Le Courrier | Les soutiens des migrants lancent un appel contre un projet de loi facilitant les renvois

L’administration pourrait bientôt ordonner la mise en détention ou l’assignation à résidence d’étrangers en situation irrégulière, en vue d’un renvoi. De nos jours, seule la justice de paix est habilitée à prendre une telle décision. Un appel est adressé aux députés pour défendre les droits des migrants.

Article de Sophie Dupont, publié dans Le Courrier, le 7 février 2017. Cliquez ici pour lire l’article sur le site du Courrier.

Les députés débattent aujourd’hui (7 février 2017, ndr) d’un projet de loi qui propose un transfert de compétence au Service de la population (SPOP). Le Tribunal des mesures de contrainte sera chargé de contrôler les décisions de l’autorité administrative. Selon le projet cantonal, la police pourra prononcer des interdictions de périmètre et les arrestations dans les locaux du SPOP seront facilitées sous certaines conditions.

Appel aux députés

Regroupés en un collectif, les juristes progressistes vaudois, les mouvements de défense des migrants et la gauche radicale dénoncent «une atteinte aux droits fondamentaux». Par un appel fort de 1300 signatures en huit jours, ils demandent aux députés de refuser ces modifications. «En prononçant des décisions de détention administrative, le SPOP devient juge et partie», note Jean-Michel Dolivo, député de La Gauche.

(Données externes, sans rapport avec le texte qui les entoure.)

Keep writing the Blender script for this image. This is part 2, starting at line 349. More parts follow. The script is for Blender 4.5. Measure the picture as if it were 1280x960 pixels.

Ce projet est une mise en œuvre cantonale de l’initiative fédérale pour le renvoi des criminels étrangers, votée en 2010. «Accepté par le peuple, cet aspect n’est pas discuté et discutable», relève l’élu. Mais le Conseil d’Etat vise également une simplification des procédures de renvoi pour les personnes en situation irrégulière qui n’ont commis aucune infraction pénale.

Dans son exposé des motifs, le gouvernement indique que le transfert au SPOP de la compétence en matière de détention administrative fait partie des conclusions des Assises de la chaîne pénale de 2013. Le projet de loi prévoit en outre l’obligation d’être assisté par un avocat lors d’une comparution au tribunal. De quoi présenter «un équilibre entre l’efficacité de la procédure administrative et l’octroi de droits supplémentaires», selon le Conseil d’Etat. En commission, le projet a été accepté à une courte majorité grâce à une présidence de droite.

Conditions à respecter

Les juristes progressistes vaudois rappellent que la détention administrative répond à des conditions précises imposées par la jurisprudence. «Le simple fait de ne pas avoir quitté la Suisse et d’y séjourner de manière illégale ne la justifie pas», explique l’avocate Irène Schmidlin. L’autorité doit avoir des éléments concrets qui indiquent que la personne veut se soustraire au renvoi et évaluer la possibilité réelle de sa mise en œuvre. La mesure doit en outre rester proportionnelle.

«Au vu de la gravité de l’atteinte à la liberté personnelle, l’examen doit être mené par une autorité indépendante», martèle l’avocate en soulignant que pour les auteurs de délits, la détention provisoire est une décision judiciaire et non administrative.

Un acquis menacé

Selon le rapport de commission, l’Ordre des avocats vaudois a pour sa part relevé que le transfert de compétence exige «les garanties d’un contrôle judiciaire rapide et efficace, qui ne soit pas une simple validation de la décision du SPOP».

Grand acquis des milieux de défense des droits des migrants à la suite du mouvement de soutien aux 523 en 2004, l’interdiction d’arrêter un migrant lorsqu’il se rend au SPOP pour percevoir une prestation est également menacée.

Aujourd’hui, un migrant sans passé pénal ne peut être arrêté ni au SPOP, ni pendant les deux heures qui précèdent et suivent une convocation. Le projet de loi amendé supprime cette protection pour ceux qui ont refusé de partir de manière volontaire dans le cadre des accords Dublin ou qui ont reçu une interdiction de territoire. «Arrêter une personne venue chercher une aide d’urgence à laquelle elle a le droit, cela revient à lui tendre un piège», dénonce Jean-Michel Dolivo. Pour la militante Graziella de Coulon du collectif Droit de rester, ces propositions représentent une attaque virulente aux droits des migrants frappés de non-entrée en matière.